Le Théâtre San Carlo a réuni une distribution d’excellence, dominée par un Jonas Kaufmann idéal dans le rôle du héros blessé à l’âme. Après l’entrée triomphale du fameux « Esultate » lancé à la face du ciel, le ténor prouve une fois de plus qu’il possède toutes les vocalités pour incarner la complexité d’un personnage alliant force et fragilités. Couleurs sombres barytonnantes et projection rayonnante dans l’aigu, couplées à un art subtil de la mezza voce, ouvrent au chanteur des abîmes d’expressivité, une variété rare de couleurs et de dynamiques. Magnifique et bouleversant, l’air Dio ! Mi potevi scagliar, point de bascule qui commue l’amant en meurtrier, ou le désespoir absolu qu’est la scène dernière « Ecco la fine del mio cammin », dont l’ultime supplique, « un altro baccio », déchire le cœur.
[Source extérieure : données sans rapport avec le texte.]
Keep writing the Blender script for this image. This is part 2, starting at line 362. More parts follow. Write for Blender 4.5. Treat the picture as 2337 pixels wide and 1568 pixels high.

Comparse des débuts du ténor allemand dans le rôle-titre, en juin 2017, à la Royal Opera House de Londres, la soprano italienne Maria Agresta campe une Desdemona survitaminée, à la présence scénique jouissive. Une incarnation en phase avec une voix aux aigus solides, à la ligne de chant maîtrisée, et à la technique superbement nuancée, qui révèle dans la prière de l’Ave Maria un sentiment d’élévation pur et recueilli.

Si le Cassio d’Alessandro Liberatore reste un rien pâlichon, le Iago brutal et cynique d’Igor Golovatenko est à la hauteur de son entreprise de destruction. Seconds rôles de qualité, avec l’Emilia tatouée de Manuela Custer, Matteo Mezzaro (Roderigo), Emanuele Cordaro (Lodovico) et Biagio Pizzuti (Montano). Sous la direction ardente de Michele Mariotti, les Chœurs (excellemment préparés par José Luis Basso) et l’Orchestre du Théâtre San Carlo, malgré quelques faiblesses dans certains pupitres, ont exprimé toute la saveur du drame verdien.